As winter swings toward spring, I find my own personal compass veering between north and south, between the satisfactions of home and the attractions of travel. At this time of year, restlessness seems to rise like a vapor from the awakening earth. Giving physical form to this restlessness are the birds of passage that will soon be all around us. In the coming weeks, the sparrows and finches that crowded our winter birdfeeders will withdraw, following the melting snow up into the mountains, or journeying over the northern horizon. As spring’s tender leaves unfold, the birds of summer will arrive; the orioles, tanagers, and flycatchers that we think of as “our birds”, but which actually spend most of their lives among the lianas and orchids of the rain forest.

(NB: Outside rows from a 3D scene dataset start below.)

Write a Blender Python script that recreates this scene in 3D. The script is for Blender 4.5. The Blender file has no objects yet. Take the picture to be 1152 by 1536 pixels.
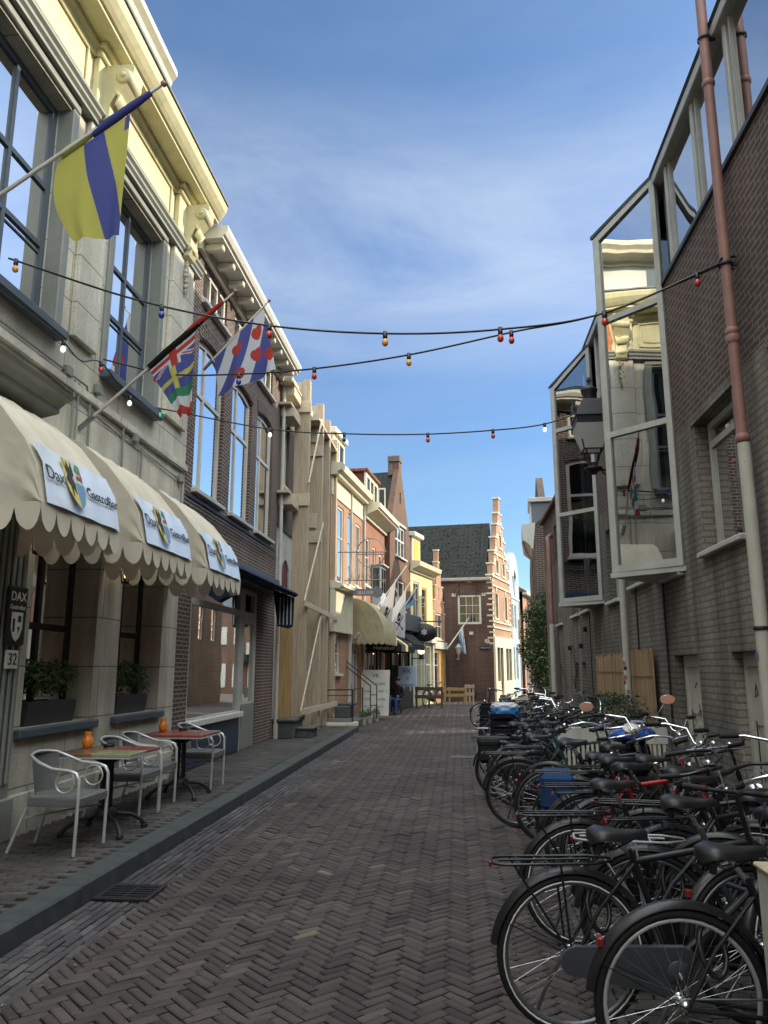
import bpy, bmesh, math, random
import numpy as np
from mathutils import Vector, Matrix, geometry
random.seed(7); rnd = random.Random(11)
S = bpy.context.scene; COL = S.collection; R = math.radians; PI = math.pi

# ------------------------------------------------------------ materials
def newmat(name):
    m = bpy.data.materials.new(name); m.use_nodes = True
    nt = m.node_tree; b = nt.nodes['Principled BSDF']
    return m, nt, b
def N(nt, t, **k):
    n = nt.nodes.new(t)
    for a, v in k.items():
        if a.startswith('i_'): n.inputs[a[2:].replace('_', ' ')].default_value = v
        else: setattr(n, a, v)
    return n
def c4(c): return (c[0], c[1], c[2], 1)
def ramp(nt, stops):
    r = nt.nodes.new('ShaderNodeValToRGB'); e = r.color_ramp.elements
    e[0].position, e[0].color = stops[0][0], c4(stops[0][1]); e[1].position, e[1].color = stops[-1][0], c4(stops[-1][1])
    for p, c in stops[1:-1]:
        x = e.new(p); x.color = c4(c)
    return r
def sc(c, k): return tuple(min(1, v*k) for v in c)
def mat(name, col, rough=.6, var=.15, scale=6, bump=.0, metal=0, spec=.4, coat=0, stretch=(1, 1, 1), fine=60, chips=0.):
    m, nt, b = newmat(name); L = nt.links.new
    tc = N(nt, 'ShaderNodeTexCoord'); mp = N(nt, 'ShaderNodeMapping'); mp.inputs['Scale'].default_value = stretch
    L(tc.outputs['Object'], mp.inputs['Vector'])
    n1 = N(nt, 'ShaderNodeTexNoise', i_Scale=scale, i_Detail=6.0, i_Roughness=.6); L(mp.outputs[0], n1.inputs['Vector'])
    r = ramp(nt, [(.3, sc(col, 1-var)), (.7, sc(col, 1+var))]); L(n1.outputs['Fac'], r.inputs['Fac'])
    base = r.outputs['Color']
    if chips:
        for (sc_, st_, lo, hi, cc, am) in ((26., (1, 1, 1), .64, .67, (.16, .13, .1), chips), (2.2, (3, 3, .25), .5, .75, sc(col, .55), chips*.8)):
            mp2 = N(nt, 'ShaderNodeMapping'); mp2.inputs['Scale'].default_value = st_; L(tc.outputs['Object'], mp2.inputs['Vector'])
            nc = N(nt, 'ShaderNodeTexNoise', i_Scale=sc_, i_Detail=7.0, i_Roughness=.7); L(mp2.outputs[0], nc.inputs['Vector'])
            mk = ramp(nt, [(lo, (0, 0, 0)), (hi, (am,)*3)]); L(nc.outputs['Fac'], mk.inputs['Fac'])
            mc = N(nt, 'ShaderNodeMix', data_type='RGBA'); L(mk.outputs['Color'], mc.inputs[0]); L(base, mc.inputs[6]); mc.inputs[7].default_value = c4(cc); base = mc.outputs[2]
    L(base, b.inputs['Base Color'])
    rr = N(nt, 'ShaderNodeMapRange'); rr.inputs['To Min'].default_value = max(.02, rough-.12); rr.inputs['To Max'].default_value = min(1, rough+.12)
    L(n1.outputs['Fac'], rr.inputs['Value']); L(rr.outputs['Result'], b.inputs['Roughness'])
    b.inputs['Metallic'].default_value = metal; b.inputs['Specular IOR Level'].default_value = spec; b.inputs['Coat Weight'].default_value = coat
    if bump:
        n2 = N(nt, 'ShaderNodeTexNoise', i_Scale=float(fine), i_Detail=4.0); L(mp.outputs[0], n2.inputs['Vector'])
        bp = N(nt, 'ShaderNodeBump', i_Strength=bump, i_Distance=.01); L(n2.outputs['Fac'], bp.inputs['Height']); L(bp.outputs[0], b.inputs['Normal'])
    return m
def brick(name, c1, c2, mortar, w=.22, h=.0645, ms=.009, dirt=.35, streak=.3, off=.5, rough=.85, bump=.6, big=.5):
    m, nt, b = newmat(name); L = nt.links.new
    uv = N(nt, 'ShaderNodeUVMap'); tc = N(nt, 'ShaderNodeTexCoord')
    wob = N(nt, 'ShaderNodeTexNoise', i_Scale=3.0, i_Detail=2.0); L(tc.outputs['Object'], wob.inputs['Vector'])
    mx = N(nt, 'ShaderNodeVectorMath', operation='MULTIPLY_ADD'); mx.inputs[1].default_value = (.012, .012, 0)
    L(wob.outputs['Color'], mx.inputs[0]); L(uv.outputs[0], mx.inputs[2])
    bt = N(nt, 'ShaderNodeTexBrick', offset=off); bt.inputs['Scale'].default_value = 1; bt.inputs['Brick Width'].default_value = w; bt.inputs['Row Height'].default_value = h
    bt.inputs['Mortar Size'].default_value = ms; bt.inputs['Mortar Smooth'].default_value = .15; bt.inputs['Bias'].default_value = 0
    bt.inputs['Color1'].default_value = c4(c1); bt.inputs['Color2'].default_value = c4(c2); bt.inputs['Mortar'].default_value = c4(mortar)
    L(mx.outputs[0], bt.inputs['Vector'])
    n1 = N(nt, 'ShaderNodeTexNoise', i_Scale=big*1.0, i_Detail=8.0, i_Roughness=.65); L(tc.outputs['Object'], n1.inputs['Vector'])
    r1 = ramp(nt, [(.3, (1-dirt,)*3), (.7, (1+dirt*.3,)*3)]); L(n1.outputs['Fac'], r1.inputs['Fac'])
    mp = N(nt, 'ShaderNodeMapping'); mp.inputs['Scale'].default_value = (2.5, 2.5, .22); L(tc.outputs['Object'], mp.inputs['Vector'])
    n2 = N(nt, 'ShaderNodeTexNoise', i_Scale=1.3, i_Detail=6.0, i_Roughness=.6); L(mp.outputs[0], n2.inputs['Vector'])
    r2 = ramp(nt, [(.33, (1-streak,)*3), (.62, (1, 1, 1))]); L(n2.outputs['Fac'], r2.inputs['Fac'])
    n3 = N(nt, 'ShaderNodeTexNoise', i_Scale=45.0, i_Detail=3.0); L(tc.outputs['Object'], n3.inputs['Vector'])
    r3 = ramp(nt, [(.3, (.8,)*3), (.7, (1.1,)*3)]); L(n3.outputs['Fac'], r3.inputs['Fac'])
    prev = bt.outputs['Color']
    for r in (r1, r2, r3):
        mm = N(nt, 'ShaderNodeMix', data_type='RGBA', blend_type='MULTIPLY'); mm.inputs[0].default_value = 1
        L(prev, mm.inputs[6]); L(r.outputs['Color'], mm.inputs[7]); prev = mm.outputs[2]
    L(prev, b.inputs['Base Color']); b.inputs['Roughness'].default_value = rough; b.inputs['Specular IOR Level'].default_value = .25
    ad = N(nt, 'ShaderNodeMath', operation='MULTIPLY_ADD'); ad.inputs[1].default_value = -1.0
    L(bt.outputs['Fac'], ad.inputs[0]); 
    mu = N(nt, 'ShaderNodeMath', operation='MULTIPLY'); mu.inputs[1].default_value = .5; L(n3.outputs['Fac'], mu.inputs[0]); L(mu.outputs[0], ad.inputs[2])
    bp = N(nt, 'ShaderNodeBump', i_Strength=bump, i_Distance=.008); L(ad.outputs[0], bp.inputs['Height']); L(bp.outputs[0], b.inputs['Normal'])
    return m
def glass(name, tint=(.8, .85, .85), refl=1.0, ior=1.5, rough=.01, wave=.0, minr=0.0):
    m, nt, b = newmat(name); L = nt.links.new; nt.nodes.remove(b); out = nt.nodes['Material Output']
    tr = N(nt, 'ShaderNodeBsdfTransparent'); tr.inputs[0].default_value = c4(tint)
    gl = N(nt, 'ShaderNodeBsdfGlossy'); gl.inputs['Roughness'].default_value = rough; gl.inputs[0].default_value = (refl, refl, refl, 1)
    fr = N(nt, 'ShaderNodeFresnel'); fr.inputs[0].default_value = ior
    mxv = N(nt, 'ShaderNodeMath', operation='MULTIPLY_ADD'); mxv.inputs[1].default_value = 1.0-minr; mxv.inputs[2].default_value = minr; L(fr.outputs[0], mxv.inputs[0])
    mx = N(nt, 'ShaderNodeMixShader'); L(mxv.outputs[0], mx.inputs[0]); L(tr.outputs[0], mx.inputs[1]); L(gl.outputs[0], mx.inputs[2])
    if wave:
        tc = N(nt, 'ShaderNodeTexCoord'); n = N(nt, 'ShaderNodeTexNoise', i_Scale=1.3, i_Detail=1.0); L(tc.outputs['Object'], n.inputs['Vector'])
        bp = N(nt, 'ShaderNodeBump', i_Strength=1.0, i_Distance=wave); L(n.outputs['Fac'], bp.inputs['Height'])
        L(bp.outputs[0], gl.inputs['Normal']); L(bp.outputs[0], fr.inputs['Normal'])
    L(mx.outputs[0], out.inputs[0]); return m
def emis(name, col, st):
    m, nt, b = newmat(name); b.inputs['Base Color'].default_value = c4(col); b.inputs['Emission Color'].default_value = c4(col); b.inputs['Emission Strength'].default_value = st; return m
def wood(name, col, rough=.7, along='Z', var=.25):
    st = {'Z': (14, 14, .7), 'X': (.7, 14, 14), 'Y': (14, .7, 14)}[along]
    m = mat(name, col, rough, var, 2.2, .25, stretch=st, fine=9); return m
def cloth(name, col, tr=.35, rough=.9, var=.06, crease=0.):
    m, nt, b = newmat(name); L = nt.links.new; out = nt.nodes['Material Output']
    tc = N(nt, 'ShaderNodeTexCoord'); n = N(nt, 'ShaderNodeTexNoise', i_Scale=3.0, i_Detail=6.0); L(tc.outputs['Object'], n.inputs['Vector'])
    r = ramp(nt, [(.3, sc(col, 1-var)), (.7, sc(col, 1+var))]); L(n.outputs['Fac'], r.inputs['Fac']); L(r.outputs['Color'], b.inputs['Base Color'])
    b.inputs['Roughness'].default_value = rough; b.inputs['Specular IOR Level'].default_value = .2
    if crease:
        mp = N(nt, 'ShaderNodeMapping'); mp.inputs['Scale'].default_value = (1, 1.6, .7); L(tc.outputs['Object'], mp.inputs['Vector'])
        n2 = N(nt, 'ShaderNodeTexNoise', i_Scale=2.5, i_Detail=2.0, i_Distortion=.8); L(mp.outputs[0], n2.inputs['Vector'])
        bp = N(nt, 'ShaderNodeBump', i_Strength=crease, i_Distance=.06); L(n2.outputs['Fac'], bp.inputs['Height']); L(bp.outputs[0], b.inputs['Normal'])
    t = N(nt, 'ShaderNodeBsdfTranslucent'); L(r.outputs['Color'], t.inputs[0])
    mx = N(nt, 'ShaderNodeMixShader'); mx.inputs[0].default_value = tr; L(b.outputs[0], mx.inputs[1]); L(t.outputs[0], mx.inputs[2]); L(mx.outputs[0], out.inputs[0]); return m
def tiles(name, c1, c2, w=.24, h=.3):
    m = brick(name, c1, c2, sc(c1, .3), w, h, .02, .3, .1, 0, .55, 1.0, 1.2); return m

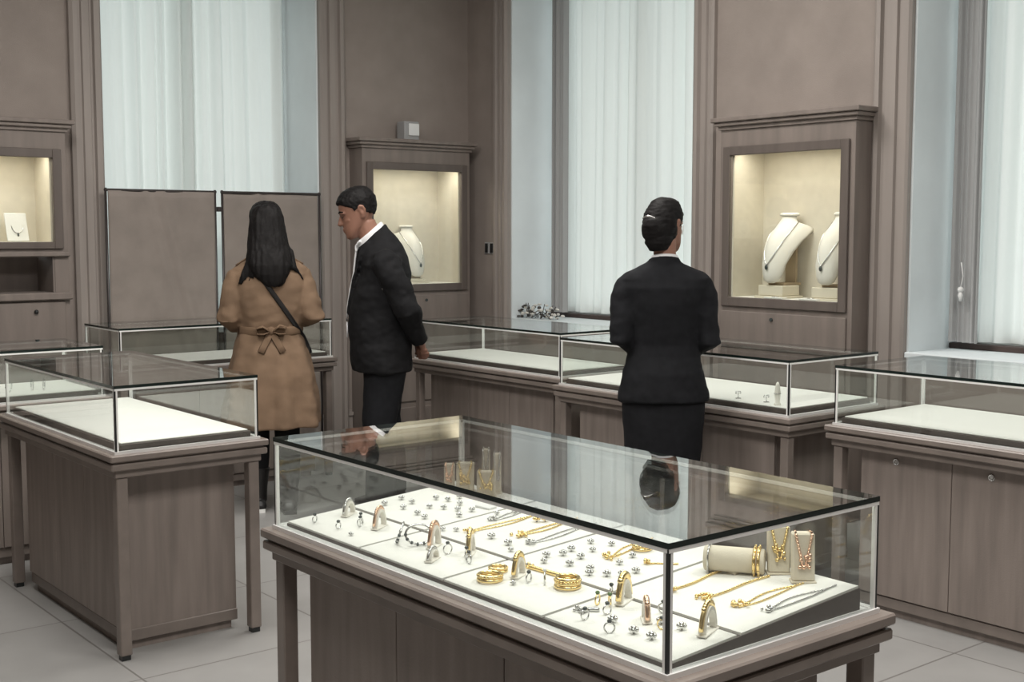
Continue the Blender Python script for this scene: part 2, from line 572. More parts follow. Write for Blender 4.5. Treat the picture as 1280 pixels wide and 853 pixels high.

Each spring, the reanimation of our forests by these distant travelers causes me to re-examine my own life’s travels, and my own longed-for destinations. My childhood was spent very much “in place”, on my family’s 100 acres of abandoned farm fields and woodlands in the Finger Lakes region of upstate New York. I wandered the countryside every day, becoming deeply imbued with my father’s love for nature in all its aspects. I haven’t seen that landscape in over 20 years, but can still summon it up in my memory in more detail than anyplace I have lived since. And yet, while loving the land, I chafed at the limits of small town life. I voraciously read books of travel and adventure, including the journals of Lewis and Clark, Audubon, and Darwin. I had a fine adolescent pity for those schoolmates of mine who would spend their whole lives in our tiny town. I was determined to see the world.

Almost as soon as I left home for college, my traveling years began. My very first airplane flight took me out of the country and to the jungles that I had dreamed about for so long, as a volunteer for CARE in Panama. One experience with the inexhaustible variety of tropical nature, and I was hooked. For the next 20 years, I spent more than a quarter of my time outside the U.S., carrying out studies of animal behavior and ecology in Costa Rica, Panama, the Caribbean, Suriname, South Africa, Botswana, Zimbabwe, Kenya, Tanzania, Fiji, Samoa, Tonga, New Zealand, and Australia.

In 1994, after 3 years in the South Pacific studying flying foxes and fruit pigeons, I arrived in Ashland with my wife Debra. Our children were 8 and 4 years old, and we decided, not without great ambivalence, that it was time to settle down. We signed a mortgage, bought some furniture, and didn’t leave the country for 2 long years. I became involved in Northwest forest issues, and gained deep respect for grassroots activists like Julie Norman, Richard Hart, and Dave Willis, who have devoted decades to understanding and preserving this very special corner of the world.